I always loved Mary McGrory’s writing in the Washington Post, especially her clever ways of skewering pomposity and the billowing hot air from the right.
Mary died last night at 85, and her obituary in the Washington Post is a delight, just like her. After reading her columns for years, I’m now learning things about the writer herself. And she was just as I thought she’d be.
Born Aug. 22, 1918, in Boston, McGrory had 85 poetic and eventful years on a sometimes disappointing but often amusing Earth.
… Her career stretched from the Army-McCarthy hearings of 1954, when the unknown McGrory jolted the capital with her charming but rapier daily reports, to the Iraq war of 2003, on which she wavered with characteristic candor before coming down squarely in opposition in some of her last columns before a stroke silenced her voice.
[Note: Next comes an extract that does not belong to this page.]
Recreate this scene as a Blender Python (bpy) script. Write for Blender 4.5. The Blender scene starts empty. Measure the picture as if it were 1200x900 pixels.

… Never is a long time, but it seems safe to say that Washington won’t soon see her like again. McGrory could command senators to sing old hymns for her lasagna; her lawn boys went on to senior positions in government and journalism; and through nearly 50 years of covering politics she managed, by flirtation and intimidation, always to avoid schlepping her own suitcase.
… “The star, Senator McCarthy, ploughs his high-shouldered way through the crowds amid small cheers. He is tanned and grinning,” she wrote in her first dispatch, published April 23, 1954. “Secretary of the Army Robert Stevens, by contrast with the Senator, looks about as dangerous as an Eagle Scout leading his first patrol.” McCarthy’s devious counsel, Roy Cohn, was “pale, wan and a trifle aggrieved,” she continued; “he looks like a boy who has had a letter sent home from school about him and come back with his elders to get things straightened out.”
… McGrory’s Pulitzer Prize was a question of when, not if. When it came, the timing was apt. With Watergate. Washington and the nation were once again riveted by Senate hearings, just as in 1954. Once again, McGrory’s was the definitive eye.
… McGrory followed the drama through its climax in Nixon’s August 1974 resignation, and for her work that year she received journalism’s highest honor. Her aversion to Nixon had not wavered after that wild 1962 news conference. McGrory lit into him straightaway once he reached the White House and never let up, and when the list of White House “enemies” compiled by Nixon aides became public in 1973, no one was surprised to see her name on it.
Membership on the list “was great,” McGrory later said. Columnist Art Buchwald complained that he, too, should have been on the list — “he’d written as much anti-Nixon stuff as I had,” McGrory recalled him saying. But he took her to the place of the moment, Sans Souci, to celebrate, and when they walked in, the diners rose in a standing ovation.